“Make more, make it like popcorn!” George Balanchine told Jerome Robbins after watching 25 minutes of choreography, miming the addictive act of popping popcorn into his mouth. Robbins obliged, expanding Dances at a Gathering to an hour, enough to satisfy most balletomanes. At times, Dances can seem a little too long but there was something about this performance by The Royal Ballet – closing a triple bill after two Balanchine classics – that really touched the heart and made the hour fly past.
Perhaps that was down to the work’s association with memory and our own long absence from theatres. Sending Ballet Review a telegram-like message shortly after the 1969 premiere, all in capital letters, Robbins protested that “THERE ARE NO STORIES TO ANY OF THE DANCES… THERE ARE NO PLOTS AND NO ROLES”. Yet in the first number, Alexander Campbell’s Brown Boy (the ten dancers are identified by the pastel colours of their costumes) seems to have his memory jogged, his dancing prompted by something from his past. Laura Morera (Green Girl) appears for a solo halfway through the ballet, her fragmented movements as if recalling episodes – and relationships – from the past.
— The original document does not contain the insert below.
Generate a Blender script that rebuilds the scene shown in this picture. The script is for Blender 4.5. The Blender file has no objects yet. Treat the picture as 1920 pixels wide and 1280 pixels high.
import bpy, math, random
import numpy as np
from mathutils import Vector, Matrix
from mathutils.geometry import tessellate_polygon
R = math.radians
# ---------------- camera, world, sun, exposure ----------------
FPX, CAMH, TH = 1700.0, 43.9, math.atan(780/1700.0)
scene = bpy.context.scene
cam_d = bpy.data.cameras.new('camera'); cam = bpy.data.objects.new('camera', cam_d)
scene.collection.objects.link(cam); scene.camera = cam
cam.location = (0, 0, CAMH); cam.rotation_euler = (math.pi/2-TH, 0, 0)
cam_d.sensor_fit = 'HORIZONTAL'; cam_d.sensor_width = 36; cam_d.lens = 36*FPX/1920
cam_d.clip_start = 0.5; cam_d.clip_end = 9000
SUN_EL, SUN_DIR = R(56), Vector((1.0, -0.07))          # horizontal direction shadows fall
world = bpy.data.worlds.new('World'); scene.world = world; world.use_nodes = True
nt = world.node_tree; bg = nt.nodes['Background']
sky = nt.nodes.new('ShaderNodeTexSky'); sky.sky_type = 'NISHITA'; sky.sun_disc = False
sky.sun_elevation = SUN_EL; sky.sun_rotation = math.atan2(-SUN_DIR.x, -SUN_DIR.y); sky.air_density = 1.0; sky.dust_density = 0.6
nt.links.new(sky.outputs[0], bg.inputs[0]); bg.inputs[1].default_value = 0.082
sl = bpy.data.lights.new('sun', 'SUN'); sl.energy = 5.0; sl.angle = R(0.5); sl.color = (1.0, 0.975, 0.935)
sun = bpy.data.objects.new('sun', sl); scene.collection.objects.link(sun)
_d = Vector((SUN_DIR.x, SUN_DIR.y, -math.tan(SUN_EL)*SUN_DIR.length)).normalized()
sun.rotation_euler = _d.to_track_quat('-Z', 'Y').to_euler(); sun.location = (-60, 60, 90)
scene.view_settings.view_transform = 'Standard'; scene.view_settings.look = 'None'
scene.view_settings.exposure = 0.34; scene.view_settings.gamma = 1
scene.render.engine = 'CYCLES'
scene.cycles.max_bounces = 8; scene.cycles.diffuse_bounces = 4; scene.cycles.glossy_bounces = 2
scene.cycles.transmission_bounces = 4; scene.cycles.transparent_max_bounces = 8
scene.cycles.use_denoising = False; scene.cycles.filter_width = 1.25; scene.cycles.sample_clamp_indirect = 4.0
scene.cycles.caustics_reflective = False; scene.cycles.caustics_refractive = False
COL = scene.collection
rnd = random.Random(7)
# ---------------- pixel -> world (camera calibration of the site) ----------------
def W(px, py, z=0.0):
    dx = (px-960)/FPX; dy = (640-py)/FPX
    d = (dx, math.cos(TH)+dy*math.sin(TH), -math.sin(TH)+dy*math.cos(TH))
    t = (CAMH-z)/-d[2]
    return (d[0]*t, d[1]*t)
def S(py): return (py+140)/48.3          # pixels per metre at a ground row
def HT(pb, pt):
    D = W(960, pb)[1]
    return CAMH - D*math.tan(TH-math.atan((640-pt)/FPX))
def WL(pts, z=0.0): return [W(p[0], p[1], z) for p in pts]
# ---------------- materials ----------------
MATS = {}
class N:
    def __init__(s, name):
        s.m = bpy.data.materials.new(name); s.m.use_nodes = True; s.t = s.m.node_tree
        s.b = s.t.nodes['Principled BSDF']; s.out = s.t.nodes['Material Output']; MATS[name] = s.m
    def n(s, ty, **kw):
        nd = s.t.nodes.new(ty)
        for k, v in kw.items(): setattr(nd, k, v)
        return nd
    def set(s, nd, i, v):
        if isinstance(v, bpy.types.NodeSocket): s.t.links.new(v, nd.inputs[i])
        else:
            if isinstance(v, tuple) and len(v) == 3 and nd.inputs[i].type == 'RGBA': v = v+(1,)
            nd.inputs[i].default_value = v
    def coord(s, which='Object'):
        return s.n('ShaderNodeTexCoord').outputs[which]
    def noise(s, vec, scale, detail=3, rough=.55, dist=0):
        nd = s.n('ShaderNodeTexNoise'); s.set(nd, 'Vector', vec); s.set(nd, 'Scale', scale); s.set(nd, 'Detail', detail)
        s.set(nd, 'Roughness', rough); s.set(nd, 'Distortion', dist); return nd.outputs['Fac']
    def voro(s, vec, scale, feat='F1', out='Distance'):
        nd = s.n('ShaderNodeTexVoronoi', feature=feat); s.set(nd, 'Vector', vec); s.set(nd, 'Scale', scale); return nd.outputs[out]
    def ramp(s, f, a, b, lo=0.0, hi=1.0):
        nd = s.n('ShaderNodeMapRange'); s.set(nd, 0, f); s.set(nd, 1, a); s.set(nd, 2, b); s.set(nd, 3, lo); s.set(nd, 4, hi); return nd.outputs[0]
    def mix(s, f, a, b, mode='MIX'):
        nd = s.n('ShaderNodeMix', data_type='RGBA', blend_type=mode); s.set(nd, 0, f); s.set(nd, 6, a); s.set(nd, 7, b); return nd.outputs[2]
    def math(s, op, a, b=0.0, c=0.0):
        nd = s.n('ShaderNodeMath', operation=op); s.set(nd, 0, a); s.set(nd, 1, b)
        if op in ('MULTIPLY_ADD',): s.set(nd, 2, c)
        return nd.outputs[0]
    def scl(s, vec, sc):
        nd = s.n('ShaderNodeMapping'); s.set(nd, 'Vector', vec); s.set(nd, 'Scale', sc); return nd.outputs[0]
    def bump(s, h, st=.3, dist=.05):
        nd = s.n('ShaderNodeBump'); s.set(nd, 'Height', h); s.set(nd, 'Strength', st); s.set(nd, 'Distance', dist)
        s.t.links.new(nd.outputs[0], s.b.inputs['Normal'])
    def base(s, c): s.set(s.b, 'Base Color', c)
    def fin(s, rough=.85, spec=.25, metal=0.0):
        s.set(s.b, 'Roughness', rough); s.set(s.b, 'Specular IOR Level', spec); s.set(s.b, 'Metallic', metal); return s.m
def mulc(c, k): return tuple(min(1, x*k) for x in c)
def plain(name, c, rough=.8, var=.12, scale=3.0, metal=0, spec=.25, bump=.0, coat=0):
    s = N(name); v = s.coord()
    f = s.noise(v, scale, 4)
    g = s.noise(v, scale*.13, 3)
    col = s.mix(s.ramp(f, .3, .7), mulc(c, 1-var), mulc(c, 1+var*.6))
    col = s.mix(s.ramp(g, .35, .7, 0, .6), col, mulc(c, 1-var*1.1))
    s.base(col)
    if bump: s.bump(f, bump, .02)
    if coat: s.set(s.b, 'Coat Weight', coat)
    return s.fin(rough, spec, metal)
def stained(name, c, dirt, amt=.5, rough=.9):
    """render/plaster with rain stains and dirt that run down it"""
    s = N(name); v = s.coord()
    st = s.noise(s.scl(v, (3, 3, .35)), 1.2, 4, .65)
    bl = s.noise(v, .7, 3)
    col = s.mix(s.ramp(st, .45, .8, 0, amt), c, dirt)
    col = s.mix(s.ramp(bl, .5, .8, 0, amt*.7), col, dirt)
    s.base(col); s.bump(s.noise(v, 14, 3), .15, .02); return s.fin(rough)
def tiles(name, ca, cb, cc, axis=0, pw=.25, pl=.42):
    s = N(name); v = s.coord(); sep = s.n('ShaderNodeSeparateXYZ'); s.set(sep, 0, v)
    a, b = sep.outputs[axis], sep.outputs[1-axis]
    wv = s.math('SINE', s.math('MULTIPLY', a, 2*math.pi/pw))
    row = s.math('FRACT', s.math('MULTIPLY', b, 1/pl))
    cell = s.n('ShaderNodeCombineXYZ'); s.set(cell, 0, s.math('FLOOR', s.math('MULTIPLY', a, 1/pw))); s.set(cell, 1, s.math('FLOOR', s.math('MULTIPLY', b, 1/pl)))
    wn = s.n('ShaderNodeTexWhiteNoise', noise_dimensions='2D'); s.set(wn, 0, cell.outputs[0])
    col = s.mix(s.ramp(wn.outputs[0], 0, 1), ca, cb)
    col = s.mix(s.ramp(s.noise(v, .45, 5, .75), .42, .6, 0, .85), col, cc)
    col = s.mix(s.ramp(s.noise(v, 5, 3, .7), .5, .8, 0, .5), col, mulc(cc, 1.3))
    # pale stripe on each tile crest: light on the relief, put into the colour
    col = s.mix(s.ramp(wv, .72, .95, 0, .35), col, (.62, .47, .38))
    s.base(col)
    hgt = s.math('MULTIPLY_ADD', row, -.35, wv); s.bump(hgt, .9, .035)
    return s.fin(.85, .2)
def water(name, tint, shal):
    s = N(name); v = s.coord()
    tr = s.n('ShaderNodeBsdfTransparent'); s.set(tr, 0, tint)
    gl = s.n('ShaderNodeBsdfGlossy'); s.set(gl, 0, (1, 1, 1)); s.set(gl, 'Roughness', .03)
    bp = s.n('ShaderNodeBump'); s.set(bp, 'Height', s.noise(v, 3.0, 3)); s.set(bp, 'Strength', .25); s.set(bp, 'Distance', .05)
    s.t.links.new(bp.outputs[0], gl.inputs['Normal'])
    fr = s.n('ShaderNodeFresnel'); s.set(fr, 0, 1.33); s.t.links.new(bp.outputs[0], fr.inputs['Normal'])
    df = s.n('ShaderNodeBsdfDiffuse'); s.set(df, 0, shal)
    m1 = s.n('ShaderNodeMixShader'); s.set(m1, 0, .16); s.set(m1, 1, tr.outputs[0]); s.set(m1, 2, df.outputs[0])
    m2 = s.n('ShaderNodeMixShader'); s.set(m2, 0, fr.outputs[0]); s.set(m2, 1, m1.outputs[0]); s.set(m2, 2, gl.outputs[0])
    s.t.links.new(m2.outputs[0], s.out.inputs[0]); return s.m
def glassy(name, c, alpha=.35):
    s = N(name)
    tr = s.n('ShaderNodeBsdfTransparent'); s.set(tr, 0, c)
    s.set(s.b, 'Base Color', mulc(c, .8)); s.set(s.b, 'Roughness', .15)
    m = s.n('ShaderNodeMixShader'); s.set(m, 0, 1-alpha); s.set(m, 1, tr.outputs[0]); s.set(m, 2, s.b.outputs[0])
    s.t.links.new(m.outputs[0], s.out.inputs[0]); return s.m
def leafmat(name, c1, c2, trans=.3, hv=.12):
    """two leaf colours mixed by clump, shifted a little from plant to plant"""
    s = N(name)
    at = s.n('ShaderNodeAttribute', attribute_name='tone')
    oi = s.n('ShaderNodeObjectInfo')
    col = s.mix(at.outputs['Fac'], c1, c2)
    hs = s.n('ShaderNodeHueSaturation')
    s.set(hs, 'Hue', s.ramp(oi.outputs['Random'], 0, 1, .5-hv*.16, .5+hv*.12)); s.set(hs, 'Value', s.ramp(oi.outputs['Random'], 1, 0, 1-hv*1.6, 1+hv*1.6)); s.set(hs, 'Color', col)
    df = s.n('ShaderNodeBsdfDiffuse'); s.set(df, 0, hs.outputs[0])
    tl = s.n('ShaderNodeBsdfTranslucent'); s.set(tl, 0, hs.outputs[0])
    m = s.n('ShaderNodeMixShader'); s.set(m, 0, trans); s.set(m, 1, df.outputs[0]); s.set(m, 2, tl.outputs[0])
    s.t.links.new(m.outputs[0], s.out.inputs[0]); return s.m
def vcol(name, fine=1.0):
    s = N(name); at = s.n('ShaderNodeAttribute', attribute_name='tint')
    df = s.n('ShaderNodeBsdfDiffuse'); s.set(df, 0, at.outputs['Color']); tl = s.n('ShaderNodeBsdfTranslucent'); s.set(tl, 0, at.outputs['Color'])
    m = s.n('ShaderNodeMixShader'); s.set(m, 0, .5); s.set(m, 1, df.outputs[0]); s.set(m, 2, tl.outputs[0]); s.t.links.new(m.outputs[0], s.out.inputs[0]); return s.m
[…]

In the series of dances, all set to Chopin’s piano music (mostly waltzes and mazurkas, competently played), there’s little that is virtuosic, few dizzying lifts. There’s fluidity between the solos, duets and group numbers. Partnering shifts. Sometimes the numbers are light-hearted, such as a flirtatious duet between Meaghan Grace Hinkis (Apricot) and Luca Acri (Brick), a competitive male duet with Campbell and Federico Bonelli (Purple) sparring with Cossack crossed arms and heel slaps, or Morera being blown off by three potential suitors. Campbell was a dynamo, fizzing around the stage in his athletic solo variation.
But it’s the wistful numbers that struck home. The trio between Marianela Núñez (Pink), a ribbon in her hair, Francesca Hayward (Mauve) and Fumi Kaneko (Blue) has the nostalgic quality of Chekhov’s Three Sisters. They are briefly interrupted when William Bracewell (Green) appears, partnering Núñez in a shy duet before he evaporates and the women tenderly reunite. No more than six dancers appear on stage at any one time until the finale when Campbell kneels and touches the stage and all ten dancers stare out into the auditorium, almost motionless, as if connecting with the audience to say “the storm has passed, we’re all back where we belong”.